_AIM_
Please give back word for word the lines below, from the first one through the one with "S.camera = cam_o".

_ENTRIES PROVIDED_

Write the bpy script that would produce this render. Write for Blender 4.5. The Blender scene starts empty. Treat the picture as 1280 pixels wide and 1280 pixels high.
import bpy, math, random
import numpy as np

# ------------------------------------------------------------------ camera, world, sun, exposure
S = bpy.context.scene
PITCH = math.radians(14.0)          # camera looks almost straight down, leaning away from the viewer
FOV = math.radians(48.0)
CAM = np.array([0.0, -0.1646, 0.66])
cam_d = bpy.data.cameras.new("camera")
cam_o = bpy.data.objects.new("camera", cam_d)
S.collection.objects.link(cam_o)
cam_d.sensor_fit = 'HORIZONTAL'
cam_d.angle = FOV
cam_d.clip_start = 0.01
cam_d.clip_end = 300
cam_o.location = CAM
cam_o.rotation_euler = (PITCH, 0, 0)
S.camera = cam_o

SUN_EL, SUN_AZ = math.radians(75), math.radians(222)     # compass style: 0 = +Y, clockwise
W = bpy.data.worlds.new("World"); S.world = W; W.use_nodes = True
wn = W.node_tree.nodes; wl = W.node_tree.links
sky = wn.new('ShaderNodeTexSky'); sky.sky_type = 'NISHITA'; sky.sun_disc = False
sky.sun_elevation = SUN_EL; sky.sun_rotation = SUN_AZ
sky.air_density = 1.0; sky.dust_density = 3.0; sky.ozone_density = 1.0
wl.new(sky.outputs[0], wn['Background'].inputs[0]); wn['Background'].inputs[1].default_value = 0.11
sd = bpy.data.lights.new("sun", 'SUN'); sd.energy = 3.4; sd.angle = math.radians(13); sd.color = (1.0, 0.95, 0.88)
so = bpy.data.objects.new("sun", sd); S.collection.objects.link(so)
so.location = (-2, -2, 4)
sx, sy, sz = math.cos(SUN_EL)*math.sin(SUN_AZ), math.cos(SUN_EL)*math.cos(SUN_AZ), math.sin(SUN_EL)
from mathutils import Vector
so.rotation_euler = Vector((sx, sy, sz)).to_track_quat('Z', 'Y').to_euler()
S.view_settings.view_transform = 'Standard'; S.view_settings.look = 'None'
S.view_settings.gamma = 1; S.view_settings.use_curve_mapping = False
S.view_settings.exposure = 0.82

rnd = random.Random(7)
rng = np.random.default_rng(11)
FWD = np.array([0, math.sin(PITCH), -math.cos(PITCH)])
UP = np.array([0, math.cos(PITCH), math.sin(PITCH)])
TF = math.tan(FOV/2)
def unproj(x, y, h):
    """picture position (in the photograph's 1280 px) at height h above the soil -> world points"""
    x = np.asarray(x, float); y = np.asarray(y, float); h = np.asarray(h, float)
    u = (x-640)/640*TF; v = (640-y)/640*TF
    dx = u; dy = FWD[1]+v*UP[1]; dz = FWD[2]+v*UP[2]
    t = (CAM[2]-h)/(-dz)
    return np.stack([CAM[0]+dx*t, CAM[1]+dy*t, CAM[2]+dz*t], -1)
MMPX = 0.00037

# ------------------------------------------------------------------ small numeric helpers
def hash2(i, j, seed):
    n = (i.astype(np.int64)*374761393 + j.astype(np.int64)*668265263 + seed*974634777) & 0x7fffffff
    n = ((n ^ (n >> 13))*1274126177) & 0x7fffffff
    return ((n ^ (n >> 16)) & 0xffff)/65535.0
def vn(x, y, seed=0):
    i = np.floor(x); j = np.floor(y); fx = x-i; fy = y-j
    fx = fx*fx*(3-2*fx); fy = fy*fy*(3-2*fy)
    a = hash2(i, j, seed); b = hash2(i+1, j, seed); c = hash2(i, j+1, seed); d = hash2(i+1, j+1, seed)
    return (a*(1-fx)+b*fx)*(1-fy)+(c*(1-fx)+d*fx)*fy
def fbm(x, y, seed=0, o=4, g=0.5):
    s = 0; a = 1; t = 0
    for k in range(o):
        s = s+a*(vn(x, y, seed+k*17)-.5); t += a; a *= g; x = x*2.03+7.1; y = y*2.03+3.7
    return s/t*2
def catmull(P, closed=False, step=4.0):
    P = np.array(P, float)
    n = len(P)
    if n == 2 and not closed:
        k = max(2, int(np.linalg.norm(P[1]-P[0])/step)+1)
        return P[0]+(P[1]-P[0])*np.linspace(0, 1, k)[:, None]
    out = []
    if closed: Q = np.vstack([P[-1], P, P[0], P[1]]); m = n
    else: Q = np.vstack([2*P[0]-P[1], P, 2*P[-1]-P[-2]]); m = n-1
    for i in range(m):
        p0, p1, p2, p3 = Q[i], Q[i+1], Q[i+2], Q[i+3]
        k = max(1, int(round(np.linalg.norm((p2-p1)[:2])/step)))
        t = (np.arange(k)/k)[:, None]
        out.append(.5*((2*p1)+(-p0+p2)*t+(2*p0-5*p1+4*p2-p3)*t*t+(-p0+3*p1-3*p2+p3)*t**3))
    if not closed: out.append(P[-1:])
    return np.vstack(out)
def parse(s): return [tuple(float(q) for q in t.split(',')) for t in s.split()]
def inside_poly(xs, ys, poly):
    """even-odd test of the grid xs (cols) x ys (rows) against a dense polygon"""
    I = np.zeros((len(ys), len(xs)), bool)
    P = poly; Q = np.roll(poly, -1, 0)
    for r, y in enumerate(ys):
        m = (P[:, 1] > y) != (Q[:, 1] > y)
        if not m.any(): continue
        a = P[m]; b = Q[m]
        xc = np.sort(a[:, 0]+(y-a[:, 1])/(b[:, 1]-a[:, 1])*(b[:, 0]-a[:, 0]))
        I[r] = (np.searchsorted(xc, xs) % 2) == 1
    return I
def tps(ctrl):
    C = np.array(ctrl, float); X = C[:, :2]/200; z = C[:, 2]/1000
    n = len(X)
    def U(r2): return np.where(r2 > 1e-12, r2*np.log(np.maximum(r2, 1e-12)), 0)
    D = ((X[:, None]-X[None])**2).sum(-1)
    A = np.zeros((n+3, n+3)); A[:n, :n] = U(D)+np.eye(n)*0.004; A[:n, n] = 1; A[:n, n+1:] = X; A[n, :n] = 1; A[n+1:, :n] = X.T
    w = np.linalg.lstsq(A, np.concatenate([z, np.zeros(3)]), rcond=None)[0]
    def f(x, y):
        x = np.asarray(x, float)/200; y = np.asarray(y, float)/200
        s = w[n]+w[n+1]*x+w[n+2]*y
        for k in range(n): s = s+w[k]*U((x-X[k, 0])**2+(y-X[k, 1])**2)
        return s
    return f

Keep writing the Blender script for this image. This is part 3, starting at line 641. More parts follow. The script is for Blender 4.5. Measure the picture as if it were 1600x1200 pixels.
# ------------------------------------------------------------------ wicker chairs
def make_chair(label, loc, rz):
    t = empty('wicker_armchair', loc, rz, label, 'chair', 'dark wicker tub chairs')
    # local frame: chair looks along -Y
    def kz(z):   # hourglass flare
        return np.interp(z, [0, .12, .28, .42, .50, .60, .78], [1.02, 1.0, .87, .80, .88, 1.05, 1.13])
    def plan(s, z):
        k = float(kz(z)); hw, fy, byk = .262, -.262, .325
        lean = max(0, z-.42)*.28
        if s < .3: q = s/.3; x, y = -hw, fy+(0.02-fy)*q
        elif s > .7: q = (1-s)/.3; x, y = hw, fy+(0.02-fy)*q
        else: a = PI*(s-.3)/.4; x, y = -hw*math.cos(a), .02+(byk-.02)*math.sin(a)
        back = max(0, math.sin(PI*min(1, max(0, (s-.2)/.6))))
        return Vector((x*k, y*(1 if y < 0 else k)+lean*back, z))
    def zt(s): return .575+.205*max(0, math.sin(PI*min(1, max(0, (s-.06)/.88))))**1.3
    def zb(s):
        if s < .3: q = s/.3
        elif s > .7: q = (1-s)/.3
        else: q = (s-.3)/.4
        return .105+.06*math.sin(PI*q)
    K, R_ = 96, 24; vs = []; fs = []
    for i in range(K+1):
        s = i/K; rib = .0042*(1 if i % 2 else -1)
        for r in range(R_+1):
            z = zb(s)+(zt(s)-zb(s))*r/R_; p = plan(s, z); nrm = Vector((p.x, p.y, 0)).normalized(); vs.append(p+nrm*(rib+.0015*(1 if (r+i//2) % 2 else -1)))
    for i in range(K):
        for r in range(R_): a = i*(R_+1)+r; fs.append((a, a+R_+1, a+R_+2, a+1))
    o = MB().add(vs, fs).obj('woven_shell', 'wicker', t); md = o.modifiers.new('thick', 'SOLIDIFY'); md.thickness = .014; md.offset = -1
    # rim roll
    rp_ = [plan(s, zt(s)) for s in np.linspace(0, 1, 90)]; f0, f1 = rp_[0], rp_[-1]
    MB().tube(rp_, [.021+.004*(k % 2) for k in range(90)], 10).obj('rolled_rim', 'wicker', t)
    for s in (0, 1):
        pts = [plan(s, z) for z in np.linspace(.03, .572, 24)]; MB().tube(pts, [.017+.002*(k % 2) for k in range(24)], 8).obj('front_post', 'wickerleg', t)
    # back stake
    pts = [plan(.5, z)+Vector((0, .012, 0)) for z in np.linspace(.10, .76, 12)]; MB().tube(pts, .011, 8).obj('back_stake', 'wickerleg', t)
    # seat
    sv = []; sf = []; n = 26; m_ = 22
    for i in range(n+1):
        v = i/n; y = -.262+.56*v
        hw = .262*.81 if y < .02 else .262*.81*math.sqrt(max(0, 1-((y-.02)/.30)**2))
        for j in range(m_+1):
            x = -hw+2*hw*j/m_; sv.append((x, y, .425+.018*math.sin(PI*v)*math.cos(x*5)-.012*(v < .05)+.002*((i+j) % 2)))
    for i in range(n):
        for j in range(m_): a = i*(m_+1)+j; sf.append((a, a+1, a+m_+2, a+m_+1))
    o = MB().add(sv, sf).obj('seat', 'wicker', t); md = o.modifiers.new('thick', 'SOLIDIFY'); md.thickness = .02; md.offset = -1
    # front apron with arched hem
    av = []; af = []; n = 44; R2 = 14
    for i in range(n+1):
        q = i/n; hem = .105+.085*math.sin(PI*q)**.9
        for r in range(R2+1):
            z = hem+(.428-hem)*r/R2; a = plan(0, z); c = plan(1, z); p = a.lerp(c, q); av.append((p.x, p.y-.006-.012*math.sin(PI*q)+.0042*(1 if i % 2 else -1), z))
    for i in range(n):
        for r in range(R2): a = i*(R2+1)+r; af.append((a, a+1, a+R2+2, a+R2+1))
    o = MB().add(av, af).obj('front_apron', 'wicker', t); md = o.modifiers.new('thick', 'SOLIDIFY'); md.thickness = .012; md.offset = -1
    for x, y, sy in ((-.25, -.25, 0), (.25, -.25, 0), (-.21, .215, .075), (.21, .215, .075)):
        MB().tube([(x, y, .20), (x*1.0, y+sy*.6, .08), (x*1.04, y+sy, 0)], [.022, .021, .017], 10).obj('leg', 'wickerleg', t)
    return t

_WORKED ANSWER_
Write the bpy script that would produce this render. Write for Blender 4.5. The Blender scene starts empty. Treat the picture as 1280 pixels wide and 1280 pixels high.
import bpy, math, random
import numpy as np

# ------------------------------------------------------------------ camera, world, sun, exposure
S = bpy.context.scene
PITCH = math.radians(14.0)          # camera looks almost straight down, leaning away from the viewer
FOV = math.radians(48.0)
CAM = np.array([0.0, -0.1646, 0.66])
cam_d = bpy.data.cameras.new("camera")
cam_o = bpy.data.objects.new("camera", cam_d)
S.collection.objects.link(cam_o)
cam_d.sensor_fit = 'HORIZONTAL'
cam_d.angle = FOV
cam_d.clip_start = 0.01
cam_d.clip_end = 300
cam_o.location = CAM
cam_o.rotation_euler = (PITCH, 0, 0)
S.camera = cam_o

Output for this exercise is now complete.